Yesterday I had lunch with Nina, Michael (her son), and Joseph (her husband). We don’t normally get together for lunch on a Monday unless it’s somebody’s birthday. In this case we were celebrating Michael’s birthday. We went to a pizza place near their home that makes authentic Neapolitan pizza. Naples is famous for being the birthplace of real Italian pizza, and although pizza can be imitated, I really do think the Neapolitan is the best.
It was after one when we arrived, and I was hungry. I had dropped one of my soft boiled eggs on myself at breakfast. Soft boiled eggs are still in the shell, but they’re not hard, so when it hit my lap it broke open and there was egg yolk all over my dress. I had to change, and did so laughing—I mean really, how surprised did I look when the egg went all over me? It must have been hilarious! I threw the dress into the washer to get the egg out before it could harden and possibly stain the dress. Anyway, instead of my usual breakfast of two soft boiled eggs and a grapefruit, I only had one egg and a grapefruit. So by one I was starving.
We ordered our pizzas and talked about all that had happened since I had seen them last. When the pizzas came, we passed slices around the table so that everyone had a slice of all the other pizzas at the table. All of them were amazing. They say that hunger makes even mediocre food taste good, while a full stomach renders even the most delicious foods tasteless. That’s probably true.
Then we brought out the birthday cake and sang Happy Birthday to Michael. As we ate the cake Michael began talking about seeking God. The passion in his voice stirred up my own passion until I was ready to kick over the table, shoot out the lights, and start my own personal revival right there.
On the long subway ride home I prayed over and over again: “Lord, don’t let me lose this holy dissatisfaction! I want to stay passionate for You!” When I got home I went to my prayer chair and sat down to pray. An hour later I realized that I had fallen asleep. Again I prayed: “Don’t let me lose this holy dissatisfaction!”

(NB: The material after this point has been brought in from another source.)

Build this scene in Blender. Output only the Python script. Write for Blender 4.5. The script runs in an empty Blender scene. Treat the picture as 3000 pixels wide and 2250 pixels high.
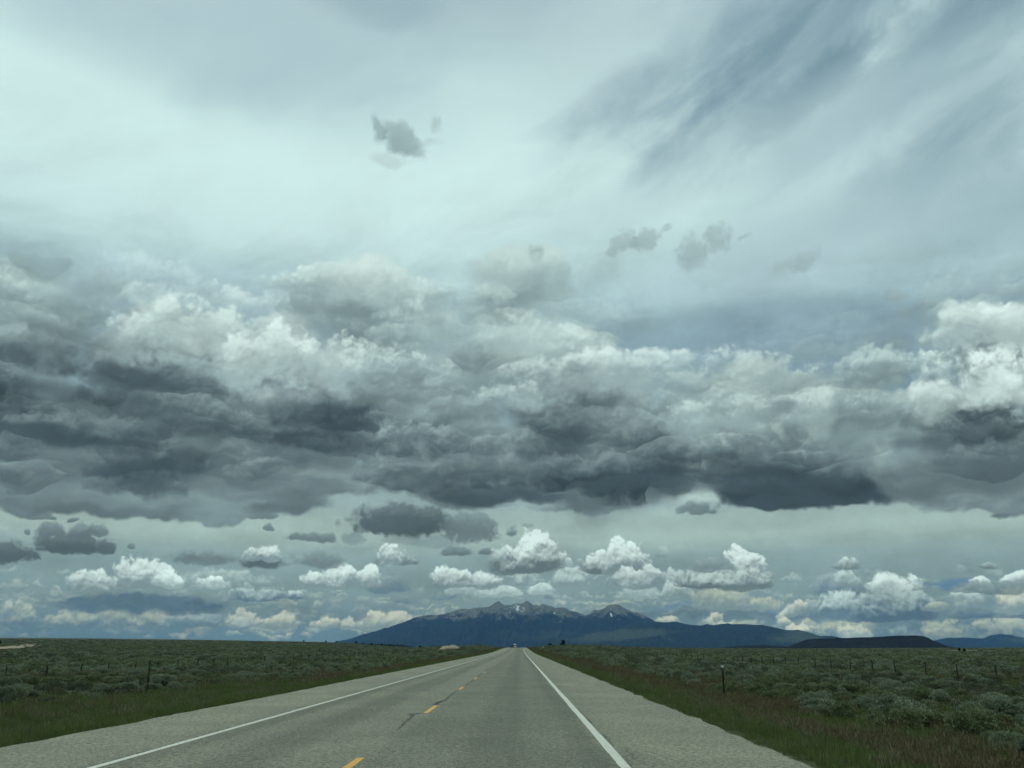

Here’s the thing: it is hard to maintain that feeling of holy dissatisfaction. And it is so easy to slip back into the everyday stuff, old habits, and familiar routines. There’s nothing wrong with those things. But I know that there is more—you do too! There is more to this Christian life than going to church, saying a few prayers, going to a Bible study, and keeping your life untangled from sin. And even in all these “normal” Christian activities we struggle and try hard not to hurt those around us. Part of my holy dissatisfaction comes from not always succeeding. I still sometimes inadvertently wind up hurting the people around me.
In the Bible we read about the sun standing still for a day and water coming from a rock and all sorts of healing miracles (paralysis, blindness, bleeding, and even death). And we hear of miracles happening in remote places like Africa and South America where life is simpler and people have uncomplicated faith. Well I have faith! I believe these things really happened. Why am I not seeing these things in my life?
Or how about just seeing someone’s life changed forever? Instead they often just become another church zombie. Where are the people that have gotten radically saved? Did God save them just to help them get a good parking place when they’re late for their doctor appointment? I don’t want God to be my trained circus poodle any more than I wanted to be Lars’ trained circus poodle[1]. I want God to be God. I know He’s bigger than I can even imagine. I don’t want to bring God down to my size. But here’s the thought that torments me: I think I inadvertently do reduce God to a “manageable” size by returning to my auto-pilot-Christian-zombie “normal” life.
It’s not as if God hasn’t done some pretty miraculous stuff in my life, He has! But I want more. And I know that God wants me to want more. I remember that early in my missionary career, I was about to return to the US to speak at some churches about Europe as a mission field. I was weeping before the Lord, desperate for Him to go before me and with me. I have always had a terror of speaking in public, but also the burden for Europe and for its missionaries was so great that I was also terrified that I might not do a good job of speaking. So I was praying and weeping and begging God to go with me and to speak through me. He reminded me of a prophecy that I had gotten a few months earlier about the Table (see The Table), loaded with everything that I could ever want or need. I told Him: “I don’t want a gift, I want You!” Then God assured me that every gift on the Table is simply more of Him.
I have heard of people who operate in all nine of the Spiritual Gifts. Why not me? Why not my church? I want it all! I want all of God! And I don’t want to limit God. Dear God, keep this holy dissatisfaction strong in me until I finally can overcome myself! And then I want it to spread to everyone around me. I want it! Do you? God is good!